*TASK STATEMENT*: Please quote every line word for word.

*PROVIDED DATA*:
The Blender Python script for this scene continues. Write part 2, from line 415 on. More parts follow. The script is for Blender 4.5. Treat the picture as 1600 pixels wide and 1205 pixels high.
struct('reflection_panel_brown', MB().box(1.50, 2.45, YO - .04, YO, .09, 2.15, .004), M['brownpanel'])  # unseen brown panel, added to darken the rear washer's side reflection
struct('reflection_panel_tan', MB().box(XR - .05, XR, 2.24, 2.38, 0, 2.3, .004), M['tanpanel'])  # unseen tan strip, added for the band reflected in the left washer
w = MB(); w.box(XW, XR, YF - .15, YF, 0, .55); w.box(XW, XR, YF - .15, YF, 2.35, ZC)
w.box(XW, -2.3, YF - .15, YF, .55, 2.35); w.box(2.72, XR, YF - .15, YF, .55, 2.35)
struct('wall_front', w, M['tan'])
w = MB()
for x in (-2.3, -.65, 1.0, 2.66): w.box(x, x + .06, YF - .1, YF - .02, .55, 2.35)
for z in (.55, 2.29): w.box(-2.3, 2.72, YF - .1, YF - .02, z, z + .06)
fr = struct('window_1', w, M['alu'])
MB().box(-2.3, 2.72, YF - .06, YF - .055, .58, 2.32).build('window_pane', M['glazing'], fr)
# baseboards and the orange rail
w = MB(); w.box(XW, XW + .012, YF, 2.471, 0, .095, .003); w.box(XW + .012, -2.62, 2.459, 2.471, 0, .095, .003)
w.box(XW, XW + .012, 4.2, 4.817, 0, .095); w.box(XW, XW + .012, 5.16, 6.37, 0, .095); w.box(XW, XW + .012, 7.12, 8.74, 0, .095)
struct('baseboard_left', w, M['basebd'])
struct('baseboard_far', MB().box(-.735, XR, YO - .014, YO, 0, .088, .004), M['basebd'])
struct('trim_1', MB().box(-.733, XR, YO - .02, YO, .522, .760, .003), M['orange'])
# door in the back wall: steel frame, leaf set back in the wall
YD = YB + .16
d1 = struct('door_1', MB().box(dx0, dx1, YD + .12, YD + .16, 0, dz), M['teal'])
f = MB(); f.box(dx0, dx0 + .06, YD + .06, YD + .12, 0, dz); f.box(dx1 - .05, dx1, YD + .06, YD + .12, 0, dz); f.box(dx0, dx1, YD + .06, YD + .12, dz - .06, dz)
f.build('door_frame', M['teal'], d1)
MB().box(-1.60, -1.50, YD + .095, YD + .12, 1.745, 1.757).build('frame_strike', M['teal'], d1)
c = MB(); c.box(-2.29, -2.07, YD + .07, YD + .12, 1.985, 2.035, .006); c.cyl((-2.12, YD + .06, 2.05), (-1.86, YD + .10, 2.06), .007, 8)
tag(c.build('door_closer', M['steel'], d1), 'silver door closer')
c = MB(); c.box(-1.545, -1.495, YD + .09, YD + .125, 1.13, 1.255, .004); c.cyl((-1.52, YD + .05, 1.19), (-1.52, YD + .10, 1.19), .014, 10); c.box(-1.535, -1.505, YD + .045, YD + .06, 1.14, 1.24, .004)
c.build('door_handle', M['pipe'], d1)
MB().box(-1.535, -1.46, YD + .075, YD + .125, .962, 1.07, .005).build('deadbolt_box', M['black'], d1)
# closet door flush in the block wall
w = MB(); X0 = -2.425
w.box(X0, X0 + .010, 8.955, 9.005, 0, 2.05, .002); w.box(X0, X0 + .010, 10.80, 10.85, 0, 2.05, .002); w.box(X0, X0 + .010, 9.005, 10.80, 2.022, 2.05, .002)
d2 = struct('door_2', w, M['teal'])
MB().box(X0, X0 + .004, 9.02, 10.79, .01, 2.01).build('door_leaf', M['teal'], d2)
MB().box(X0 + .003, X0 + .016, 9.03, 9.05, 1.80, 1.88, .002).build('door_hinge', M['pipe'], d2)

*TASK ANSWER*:
The Blender Python script for this scene continues. Write part 2, from line 415 on. More parts follow. The script is for Blender 4.5. Treat the picture as 1600 pixels wide and 1205 pixels high.
struct('reflection_panel_brown', MB().box(1.50, 2.45, YO - .04, YO, .09, 2.15, .004), M['brownpanel'])  # unseen brown panel, added to darken the rear washer's side reflection
struct('reflection_panel_tan', MB().box(XR - .05, XR, 2.24, 2.38, 0, 2.3, .004), M['tanpanel'])  # unseen tan strip, added for the band reflected in the left washer
w = MB(); w.box(XW, XR, YF - .15, YF, 0, .55); w.box(XW, XR, YF - .15, YF, 2.35, ZC)
w.box(XW, -2.3, YF - .15, YF, .55, 2.35); w.box(2.72, XR, YF - .15, YF, .55, 2.35)
struct('wall_front', w, M['tan'])
w = MB()
for x in (-2.3, -.65, 1.0, 2.66): w.box(x, x + .06, YF - .1, YF - .02, .55, 2.35)
for z in (.55, 2.29): w.box(-2.3, 2.72, YF - .1, YF - .02, z, z + .06)
fr = struct('window_1', w, M['alu'])
MB().box(-2.3, 2.72, YF - .06, YF - .055, .58, 2.32).build('window_pane', M['glazing'], fr)
# baseboards and the orange rail
w = MB(); w.box(XW, XW + .012, YF, 2.471, 0, .095, .003); w.box(XW + .012, -2.62, 2.459, 2.471, 0, .095, .003)
w.box(XW, XW + .012, 4.2, 4.817, 0, .095); w.box(XW, XW + .012, 5.16, 6.37, 0, .095); w.box(XW, XW + .012, 7.12, 8.74, 0, .095)
struct('baseboard_left', w, M['basebd'])
struct('baseboard_far', MB().box(-.735, XR, YO - .014, YO, 0, .088, .004), M['basebd'])
struct('trim_1', MB().box(-.733, XR, YO - .02, YO, .522, .760, .003), M['orange'])
# door in the back wall: steel frame, leaf set back in the wall
YD = YB + .16
d1 = struct('door_1', MB().box(dx0, dx1, YD + .12, YD + .16, 0, dz), M['teal'])
f = MB(); f.box(dx0, dx0 + .06, YD + .06, YD + .12, 0, dz); f.box(dx1 - .05, dx1, YD + .06, YD + .12, 0, dz); f.box(dx0, dx1, YD + .06, YD + .12, dz - .06, dz)
f.build('door_frame', M['teal'], d1)
MB().box(-1.60, -1.50, YD + .095, YD + .12, 1.745, 1.757).build('frame_strike', M['teal'], d1)
c = MB(); c.box(-2.29, -2.07, YD + .07, YD + .12, 1.985, 2.035, .006); c.cyl((-2.12, YD + .06, 2.05), (-1.86, YD + .10, 2.06), .007, 8)
tag(c.build('door_closer', M['steel'], d1), 'silver door closer')
c = MB(); c.box(-1.545, -1.495, YD + .09, YD + .125, 1.13, 1.255, .004); c.cyl((-1.52, YD + .05, 1.19), (-1.52, YD + .10, 1.19), .014, 10); c.box(-1.535, -1.505, YD + .045, YD + .06, 1.14, 1.24, .004)
c.build('door_handle', M['pipe'], d1)
MB().box(-1.535, -1.46, YD + .075, YD + .125, .962, 1.07, .005).build('deadbolt_box', M['black'], d1)
# closet door flush in the block wall
w = MB(); X0 = -2.425
w.box(X0, X0 + .010, 8.955, 9.005, 0, 2.05, .002); w.box(X0, X0 + .010, 10.80, 10.85, 0, 2.05, .002); w.box(X0, X0 + .010, 9.005, 10.80, 2.022, 2.05, .002)
d2 = struct('door_2', w, M['teal'])
MB().box(X0, X0 + .004, 9.02, 10.79, .01, 2.01).build('door_leaf', M['teal'], d2)
MB().box(X0 + .003, X0 + .016, 9.03, 9.05, 1.80, 1.88, .002).build('door_hinge', M['pipe'], d2)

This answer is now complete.